- Your task -
Here is the task for the listing below: output exactly the lines from the one containing "Write the bpy" through the one containing "SC.camera = co", and leave out the pictures.

- Provided records -

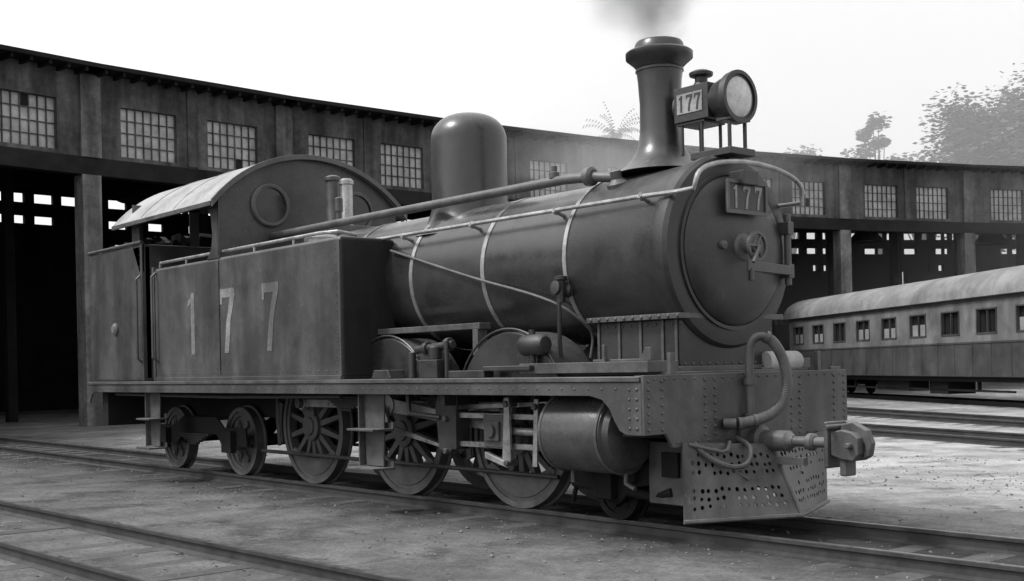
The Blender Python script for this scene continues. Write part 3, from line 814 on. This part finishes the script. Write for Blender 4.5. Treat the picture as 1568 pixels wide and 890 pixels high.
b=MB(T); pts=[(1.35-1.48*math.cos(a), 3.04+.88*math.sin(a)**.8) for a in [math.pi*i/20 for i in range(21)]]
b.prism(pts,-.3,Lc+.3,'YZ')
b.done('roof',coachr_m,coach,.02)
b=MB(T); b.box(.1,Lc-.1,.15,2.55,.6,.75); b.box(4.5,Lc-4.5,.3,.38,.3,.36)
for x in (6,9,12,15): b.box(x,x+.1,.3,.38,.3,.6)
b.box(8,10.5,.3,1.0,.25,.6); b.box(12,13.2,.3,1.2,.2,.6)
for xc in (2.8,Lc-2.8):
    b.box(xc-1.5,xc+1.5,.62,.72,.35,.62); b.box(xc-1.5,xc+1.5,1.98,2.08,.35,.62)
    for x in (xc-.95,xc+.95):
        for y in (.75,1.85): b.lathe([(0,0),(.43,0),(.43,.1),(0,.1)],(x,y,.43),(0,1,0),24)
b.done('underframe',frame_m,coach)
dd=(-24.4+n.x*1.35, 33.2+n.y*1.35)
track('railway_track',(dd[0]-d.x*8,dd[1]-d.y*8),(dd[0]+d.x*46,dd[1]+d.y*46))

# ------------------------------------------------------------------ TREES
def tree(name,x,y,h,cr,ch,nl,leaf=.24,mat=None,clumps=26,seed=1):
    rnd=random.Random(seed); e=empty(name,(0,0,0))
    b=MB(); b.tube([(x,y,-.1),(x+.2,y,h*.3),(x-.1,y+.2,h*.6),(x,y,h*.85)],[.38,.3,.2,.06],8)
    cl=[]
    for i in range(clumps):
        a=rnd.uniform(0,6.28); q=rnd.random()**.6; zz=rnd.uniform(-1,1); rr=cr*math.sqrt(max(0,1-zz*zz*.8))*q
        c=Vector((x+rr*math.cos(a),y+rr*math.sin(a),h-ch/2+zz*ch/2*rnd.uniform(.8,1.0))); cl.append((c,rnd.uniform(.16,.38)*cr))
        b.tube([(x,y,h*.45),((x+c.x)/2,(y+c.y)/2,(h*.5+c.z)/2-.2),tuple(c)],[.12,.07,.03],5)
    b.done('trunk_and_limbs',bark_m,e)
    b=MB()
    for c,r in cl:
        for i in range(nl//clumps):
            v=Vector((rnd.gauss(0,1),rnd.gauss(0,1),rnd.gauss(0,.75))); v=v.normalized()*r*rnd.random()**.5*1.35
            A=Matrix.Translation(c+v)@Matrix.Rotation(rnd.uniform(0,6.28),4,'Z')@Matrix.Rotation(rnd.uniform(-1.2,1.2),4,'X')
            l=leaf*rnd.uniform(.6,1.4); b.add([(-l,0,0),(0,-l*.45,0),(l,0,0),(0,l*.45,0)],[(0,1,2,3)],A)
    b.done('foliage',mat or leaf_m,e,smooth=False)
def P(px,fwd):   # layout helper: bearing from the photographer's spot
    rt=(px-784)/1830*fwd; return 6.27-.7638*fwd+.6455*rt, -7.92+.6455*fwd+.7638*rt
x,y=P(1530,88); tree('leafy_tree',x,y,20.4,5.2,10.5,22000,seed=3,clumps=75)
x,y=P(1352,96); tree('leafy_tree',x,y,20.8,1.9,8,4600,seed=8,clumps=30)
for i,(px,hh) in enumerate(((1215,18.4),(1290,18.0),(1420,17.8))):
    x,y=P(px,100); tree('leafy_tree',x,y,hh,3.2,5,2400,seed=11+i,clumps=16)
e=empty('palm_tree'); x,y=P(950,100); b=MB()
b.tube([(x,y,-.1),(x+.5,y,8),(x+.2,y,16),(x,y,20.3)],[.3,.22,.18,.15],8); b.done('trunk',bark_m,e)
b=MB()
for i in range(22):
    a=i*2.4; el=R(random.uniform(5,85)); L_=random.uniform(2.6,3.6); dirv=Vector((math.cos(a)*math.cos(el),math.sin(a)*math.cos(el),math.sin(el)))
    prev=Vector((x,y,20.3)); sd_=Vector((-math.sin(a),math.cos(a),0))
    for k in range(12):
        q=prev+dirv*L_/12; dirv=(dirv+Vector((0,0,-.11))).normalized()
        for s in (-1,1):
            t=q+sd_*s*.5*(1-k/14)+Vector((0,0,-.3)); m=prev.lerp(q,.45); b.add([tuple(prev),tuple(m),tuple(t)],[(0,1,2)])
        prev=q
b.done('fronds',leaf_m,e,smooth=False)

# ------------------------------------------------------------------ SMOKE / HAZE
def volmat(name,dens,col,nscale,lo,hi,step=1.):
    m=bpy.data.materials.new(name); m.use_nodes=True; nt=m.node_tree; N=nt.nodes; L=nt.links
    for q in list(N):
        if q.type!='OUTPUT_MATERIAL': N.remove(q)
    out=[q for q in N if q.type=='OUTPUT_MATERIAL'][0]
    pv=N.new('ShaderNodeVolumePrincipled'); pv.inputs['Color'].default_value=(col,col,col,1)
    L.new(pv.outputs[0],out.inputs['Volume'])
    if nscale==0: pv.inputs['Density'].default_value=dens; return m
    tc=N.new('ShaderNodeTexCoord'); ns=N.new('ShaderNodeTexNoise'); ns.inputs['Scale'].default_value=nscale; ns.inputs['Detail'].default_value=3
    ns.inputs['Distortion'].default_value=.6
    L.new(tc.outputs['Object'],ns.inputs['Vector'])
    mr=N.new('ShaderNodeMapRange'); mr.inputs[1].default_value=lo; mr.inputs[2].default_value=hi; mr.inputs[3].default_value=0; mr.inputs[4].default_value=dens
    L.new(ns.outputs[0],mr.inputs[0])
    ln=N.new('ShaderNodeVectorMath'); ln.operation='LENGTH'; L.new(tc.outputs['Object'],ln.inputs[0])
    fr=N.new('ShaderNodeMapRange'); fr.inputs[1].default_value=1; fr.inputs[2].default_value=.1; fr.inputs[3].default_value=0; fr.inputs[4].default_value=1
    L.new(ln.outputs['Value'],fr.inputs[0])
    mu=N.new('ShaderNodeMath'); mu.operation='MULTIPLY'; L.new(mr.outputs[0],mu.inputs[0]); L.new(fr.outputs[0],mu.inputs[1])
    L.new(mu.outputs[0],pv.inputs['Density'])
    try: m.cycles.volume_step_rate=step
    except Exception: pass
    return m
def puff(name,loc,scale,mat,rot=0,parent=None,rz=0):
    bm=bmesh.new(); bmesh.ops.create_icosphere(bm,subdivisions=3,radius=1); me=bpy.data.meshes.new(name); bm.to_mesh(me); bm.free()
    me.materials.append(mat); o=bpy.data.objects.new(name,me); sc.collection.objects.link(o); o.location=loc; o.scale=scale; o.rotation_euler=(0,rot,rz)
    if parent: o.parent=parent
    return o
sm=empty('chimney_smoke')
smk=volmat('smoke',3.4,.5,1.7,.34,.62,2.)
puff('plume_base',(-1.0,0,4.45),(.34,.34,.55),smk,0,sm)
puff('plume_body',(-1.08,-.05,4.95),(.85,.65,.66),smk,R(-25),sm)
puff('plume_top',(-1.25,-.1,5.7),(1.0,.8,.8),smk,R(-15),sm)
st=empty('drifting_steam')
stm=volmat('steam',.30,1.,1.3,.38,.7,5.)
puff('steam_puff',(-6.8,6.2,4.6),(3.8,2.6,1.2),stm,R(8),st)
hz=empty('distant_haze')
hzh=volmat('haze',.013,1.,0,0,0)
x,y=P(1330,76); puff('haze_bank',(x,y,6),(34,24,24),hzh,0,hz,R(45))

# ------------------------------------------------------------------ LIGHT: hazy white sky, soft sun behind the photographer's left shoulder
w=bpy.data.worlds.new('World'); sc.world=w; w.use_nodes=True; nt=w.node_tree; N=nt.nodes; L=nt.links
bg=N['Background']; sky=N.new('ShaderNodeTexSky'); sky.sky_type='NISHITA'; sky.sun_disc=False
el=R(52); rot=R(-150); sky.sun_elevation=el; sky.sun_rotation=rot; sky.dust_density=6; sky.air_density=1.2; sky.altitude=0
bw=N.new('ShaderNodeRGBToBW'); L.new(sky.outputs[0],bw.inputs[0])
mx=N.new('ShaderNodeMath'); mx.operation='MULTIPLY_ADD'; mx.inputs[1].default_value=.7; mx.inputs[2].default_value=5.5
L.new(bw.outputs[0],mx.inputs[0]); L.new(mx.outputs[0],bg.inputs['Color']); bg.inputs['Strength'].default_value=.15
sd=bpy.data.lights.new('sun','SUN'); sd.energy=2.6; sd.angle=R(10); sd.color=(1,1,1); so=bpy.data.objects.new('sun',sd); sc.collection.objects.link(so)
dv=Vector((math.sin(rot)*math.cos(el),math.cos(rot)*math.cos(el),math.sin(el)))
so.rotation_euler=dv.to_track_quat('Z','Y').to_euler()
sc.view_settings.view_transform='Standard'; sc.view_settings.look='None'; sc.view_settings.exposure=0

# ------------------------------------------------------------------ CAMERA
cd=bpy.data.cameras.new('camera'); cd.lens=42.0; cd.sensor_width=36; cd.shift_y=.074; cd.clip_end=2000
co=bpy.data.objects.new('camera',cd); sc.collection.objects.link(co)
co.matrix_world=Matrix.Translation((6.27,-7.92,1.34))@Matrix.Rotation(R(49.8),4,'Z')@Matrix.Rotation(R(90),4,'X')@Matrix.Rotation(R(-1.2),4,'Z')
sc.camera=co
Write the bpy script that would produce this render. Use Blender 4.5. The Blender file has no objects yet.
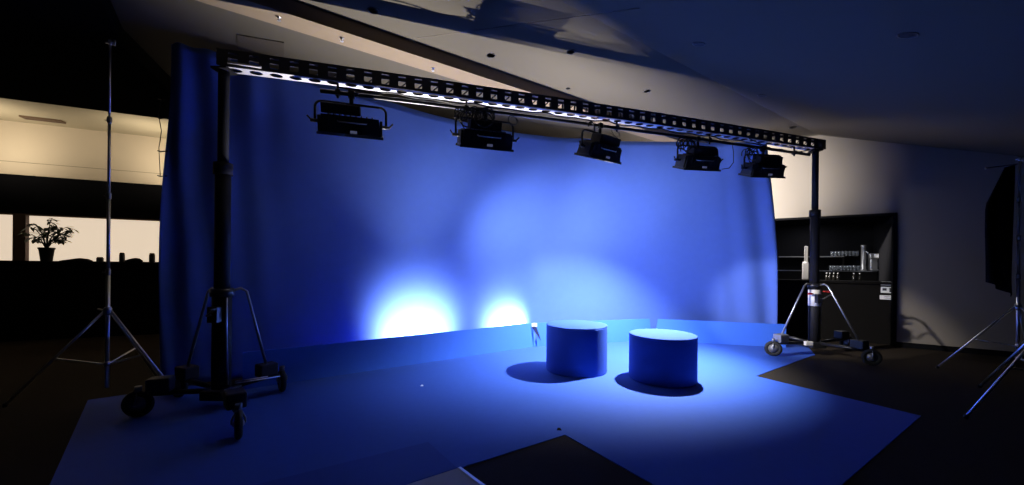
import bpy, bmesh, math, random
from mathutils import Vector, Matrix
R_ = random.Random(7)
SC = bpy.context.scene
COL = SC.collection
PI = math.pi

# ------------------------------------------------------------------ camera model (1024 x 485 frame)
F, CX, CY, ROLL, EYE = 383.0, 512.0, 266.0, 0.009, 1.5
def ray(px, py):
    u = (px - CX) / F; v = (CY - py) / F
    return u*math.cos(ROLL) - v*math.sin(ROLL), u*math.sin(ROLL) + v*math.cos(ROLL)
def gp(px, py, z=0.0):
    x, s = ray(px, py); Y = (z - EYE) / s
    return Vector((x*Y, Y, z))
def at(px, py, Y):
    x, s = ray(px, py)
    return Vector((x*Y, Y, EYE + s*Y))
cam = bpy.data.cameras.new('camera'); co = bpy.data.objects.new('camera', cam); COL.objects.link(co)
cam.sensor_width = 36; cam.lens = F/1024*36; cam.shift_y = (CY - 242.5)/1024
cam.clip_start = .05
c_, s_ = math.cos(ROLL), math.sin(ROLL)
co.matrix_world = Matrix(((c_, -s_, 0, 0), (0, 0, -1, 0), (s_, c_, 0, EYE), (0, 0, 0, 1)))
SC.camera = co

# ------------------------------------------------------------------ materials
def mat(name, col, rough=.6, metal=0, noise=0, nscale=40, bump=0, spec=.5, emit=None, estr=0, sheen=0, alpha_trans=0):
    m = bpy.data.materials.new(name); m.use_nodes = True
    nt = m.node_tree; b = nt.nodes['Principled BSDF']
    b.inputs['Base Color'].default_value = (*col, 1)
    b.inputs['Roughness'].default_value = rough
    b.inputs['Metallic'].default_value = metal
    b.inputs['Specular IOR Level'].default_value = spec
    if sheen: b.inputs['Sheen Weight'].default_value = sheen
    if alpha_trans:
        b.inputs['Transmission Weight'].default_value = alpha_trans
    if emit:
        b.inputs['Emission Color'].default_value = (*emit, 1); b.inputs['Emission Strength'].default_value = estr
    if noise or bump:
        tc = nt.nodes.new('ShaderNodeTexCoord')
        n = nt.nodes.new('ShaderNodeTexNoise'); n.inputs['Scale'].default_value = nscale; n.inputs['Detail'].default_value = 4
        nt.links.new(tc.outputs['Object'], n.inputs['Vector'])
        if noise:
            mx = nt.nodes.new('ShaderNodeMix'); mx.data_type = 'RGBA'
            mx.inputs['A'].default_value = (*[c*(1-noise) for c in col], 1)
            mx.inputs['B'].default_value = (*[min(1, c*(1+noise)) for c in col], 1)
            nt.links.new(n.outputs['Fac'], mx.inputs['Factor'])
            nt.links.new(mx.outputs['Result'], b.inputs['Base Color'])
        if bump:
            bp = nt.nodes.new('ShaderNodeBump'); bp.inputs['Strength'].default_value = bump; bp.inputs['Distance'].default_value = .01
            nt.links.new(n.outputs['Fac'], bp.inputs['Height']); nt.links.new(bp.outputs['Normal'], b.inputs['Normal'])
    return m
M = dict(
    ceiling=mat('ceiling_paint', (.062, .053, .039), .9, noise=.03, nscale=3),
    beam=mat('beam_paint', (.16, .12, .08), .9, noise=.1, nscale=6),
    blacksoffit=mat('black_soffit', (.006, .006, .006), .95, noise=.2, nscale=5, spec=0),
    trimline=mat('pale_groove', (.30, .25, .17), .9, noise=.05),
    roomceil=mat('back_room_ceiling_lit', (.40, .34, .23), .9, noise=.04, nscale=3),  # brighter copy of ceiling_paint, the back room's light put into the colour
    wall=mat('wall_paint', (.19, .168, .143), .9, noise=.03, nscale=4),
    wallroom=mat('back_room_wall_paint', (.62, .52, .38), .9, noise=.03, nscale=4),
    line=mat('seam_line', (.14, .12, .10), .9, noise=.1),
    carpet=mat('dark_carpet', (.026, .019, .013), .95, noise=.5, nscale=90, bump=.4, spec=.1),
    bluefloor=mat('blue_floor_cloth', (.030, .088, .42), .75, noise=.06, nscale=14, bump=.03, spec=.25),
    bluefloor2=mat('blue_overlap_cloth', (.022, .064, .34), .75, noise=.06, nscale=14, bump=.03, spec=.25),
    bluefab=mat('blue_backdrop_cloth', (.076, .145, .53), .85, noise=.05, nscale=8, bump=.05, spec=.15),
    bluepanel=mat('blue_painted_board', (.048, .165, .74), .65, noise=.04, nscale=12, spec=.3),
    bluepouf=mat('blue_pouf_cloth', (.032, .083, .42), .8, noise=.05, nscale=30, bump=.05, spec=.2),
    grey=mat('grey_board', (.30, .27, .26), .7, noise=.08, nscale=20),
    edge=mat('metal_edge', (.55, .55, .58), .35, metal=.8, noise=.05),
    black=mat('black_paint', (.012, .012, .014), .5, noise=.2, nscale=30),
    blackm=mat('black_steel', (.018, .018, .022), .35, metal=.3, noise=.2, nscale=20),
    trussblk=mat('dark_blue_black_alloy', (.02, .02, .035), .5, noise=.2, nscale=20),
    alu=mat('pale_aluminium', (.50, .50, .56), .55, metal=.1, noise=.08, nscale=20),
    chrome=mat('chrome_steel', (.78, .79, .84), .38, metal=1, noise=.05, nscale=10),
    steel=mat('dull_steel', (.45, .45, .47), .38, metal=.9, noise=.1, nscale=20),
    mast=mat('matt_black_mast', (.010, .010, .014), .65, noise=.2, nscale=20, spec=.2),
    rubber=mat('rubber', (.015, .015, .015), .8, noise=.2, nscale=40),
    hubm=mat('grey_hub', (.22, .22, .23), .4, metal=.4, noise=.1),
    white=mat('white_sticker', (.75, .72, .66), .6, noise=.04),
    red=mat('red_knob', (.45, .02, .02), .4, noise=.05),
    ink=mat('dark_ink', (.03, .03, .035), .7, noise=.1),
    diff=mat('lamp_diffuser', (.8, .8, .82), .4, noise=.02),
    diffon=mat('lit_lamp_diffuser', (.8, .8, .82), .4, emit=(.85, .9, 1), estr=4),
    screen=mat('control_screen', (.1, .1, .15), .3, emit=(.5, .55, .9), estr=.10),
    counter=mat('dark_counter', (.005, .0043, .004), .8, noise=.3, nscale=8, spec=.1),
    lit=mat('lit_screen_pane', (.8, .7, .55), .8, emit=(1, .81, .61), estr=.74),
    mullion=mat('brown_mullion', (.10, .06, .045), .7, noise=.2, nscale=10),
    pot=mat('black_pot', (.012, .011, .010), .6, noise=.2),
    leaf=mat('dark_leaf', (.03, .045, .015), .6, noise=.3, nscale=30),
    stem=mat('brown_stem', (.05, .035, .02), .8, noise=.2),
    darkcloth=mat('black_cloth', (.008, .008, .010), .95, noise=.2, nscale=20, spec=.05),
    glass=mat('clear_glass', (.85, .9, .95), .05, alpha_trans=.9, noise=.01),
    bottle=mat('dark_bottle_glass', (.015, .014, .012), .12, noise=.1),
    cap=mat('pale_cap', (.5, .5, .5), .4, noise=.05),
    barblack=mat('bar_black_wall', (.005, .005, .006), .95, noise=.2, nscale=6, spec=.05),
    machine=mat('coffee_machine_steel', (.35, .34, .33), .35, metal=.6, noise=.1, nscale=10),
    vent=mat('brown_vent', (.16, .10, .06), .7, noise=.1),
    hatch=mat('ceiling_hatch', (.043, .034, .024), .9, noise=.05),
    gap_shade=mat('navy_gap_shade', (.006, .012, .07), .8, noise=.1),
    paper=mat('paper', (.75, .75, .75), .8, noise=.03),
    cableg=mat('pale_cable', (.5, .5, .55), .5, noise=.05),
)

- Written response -
Write the bpy script that would produce this render. Use Blender 4.5. The Blender file has no objects yet.
import bpy, bmesh, math, random
from mathutils import Vector, Matrix
R_ = random.Random(7)
SC = bpy.context.scene
COL = SC.collection
PI = math.pi

# ------------------------------------------------------------------ camera model (1024 x 485 frame)
F, CX, CY, ROLL, EYE = 383.0, 512.0, 266.0, 0.009, 1.5
def ray(px, py):
    u = (px - CX) / F; v = (CY - py) / F
    return u*math.cos(ROLL) - v*math.sin(ROLL), u*math.sin(ROLL) + v*math.cos(ROLL)
def gp(px, py, z=0.0):
    x, s = ray(px, py); Y = (z - EYE) / s
    return Vector((x*Y, Y, z))
def at(px, py, Y):
    x, s = ray(px, py)
    return Vector((x*Y, Y, EYE + s*Y))
cam = bpy.data.cameras.new('camera'); co = bpy.data.objects.new('camera', cam); COL.objects.link(co)
cam.sensor_width = 36; cam.lens = F/1024*36; cam.shift_y = (CY - 242.5)/1024
cam.clip_start = .05
c_, s_ = math.cos(ROLL), math.sin(ROLL)
co.matrix_world = Matrix(((c_, -s_, 0, 0), (0, 0, -1, 0), (s_, c_, 0, EYE), (0, 0, 0, 1)))
SC.camera = co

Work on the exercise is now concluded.